Doa tidak bertentangan dengan ridha. Dengan doa justru dapat meningkatkan kualitas keberagamaan kita. Sebab, orang yang menjadikan doa sebagai sarana beribadah berharap doanya dapat melahirkan kejernihan zikir, kekhusyukan hati, dan kelembutan hati.  Sebagaimana makan tidak bertentangan dengan sikap ridha terhadap ketentuan Allah berupa rasa lapar. Makan, sebagai upaya menghilangkan rasa lapar merupakan sebab langsung yang sudah ditetapkan oleh Allah. Demikian pula dengan doa, ia merupakan sebab yang telah ditetapkan dan diperintahkan oleh Allah SWT. Rasulullah saw diakui sebagai hamba Allah yang menempati maqam ridha tertinggi. Namun, beliau juga diistimewakan Allah melalui firman-Nya, ”Mereka berdoa kepada Kami dengan harap dan cemas.” (Al Anbiya: 90).
Termasuk salah satu kebaikan ridha terhadap ketentuan Allah adalah tidak mencela dan berkeluh kesah atas musibah yang menimpanya. Sebab, mencela dan berkeluh kesah atas kondisi yang ditakdirkan padanya berarti mencela yang menciptakan kondisi tersebut. Seharusnya, manusia tunduk pada aturan Sang Maha Pengatur dan kekuasaan Yang Maha Kuasa. Sebagaimana ucapan Umar, ”Aku tidak peduli dengan apa yang aku alami di waktu pagi, mau miskin ataupun kaya. Sebab, aku tak tahu manakah di antara keduanya yang lebih baik bagiku.”
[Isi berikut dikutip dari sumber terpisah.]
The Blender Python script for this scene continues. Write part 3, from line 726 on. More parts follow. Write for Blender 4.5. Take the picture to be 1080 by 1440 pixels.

Banyak ayat Al Quran dan hadits yang menjelaskan agar kita ridha terhadap ketentuan Allah SWT. Demikian pula kemaksiatan merupakan bagian dari ketentuan Allah. Namun dalam hal ini kebencian terhadap kemaksiatan, terhadap orang-orang yang berbuat maksiat, dan terhadap segala sesuatu yang mengantarkan kepada kemaksiatan, semuanya itu tidak bertentangan dengan ridha. Dalam sebuah hadits disebutkan, ”Siapa saja yang melihat kemungkaran dengan mata kepala sendiri, kemudian ia ridha terhadap kemaksiatan itu, maka ia tidak berbeda dengan orang yang melakukan kemaksiatan itu.” Bahkan, Allah SWT memerintahkan kita untuk berlomba-lomba dalam kebaikan serta menjauhi kejahatan, ” ...dan untuk yang demikian itu hendaknya orang berlomba-lomba.” (Al Muthaffifin: 26).

Kemaksiatan mempunyai dua wajah sisi pandang. Pertama, dilihat dari sisi Allah swt. Artinya, Dialah yang berbuat kemaksiatan itu, mengupayakan dan menghendakinya. Oleh karena itu kita mesti ridha terhadapnya. Sisi pandang kedua dilihat dari sisi hamba. Artinya, kemaksiatan itu adalah sifat dan perbuatan yang sangat dimurkai Allah dan dinyatakan sebagai penyebab kebencian dan keterjauhan dari Dia. Dari sisi ini, kemaksiatan mesti kita cela dan kita tidak kompromi dengannya. Oleh karena itu, jika kemaksiatan itu dibenci bukan dari sisi bahwa ia adalah kehendak dan perbuatan Allah, tetapi adalah karena ia merupakan sikap dan perbuatan dari selain Dia, maka tidak ada pertentangan dalam hal ini. Sebab, sesuatu dapat dibenci atau diridhai sekaligus asal dilihat dari perspektif yang berbeda.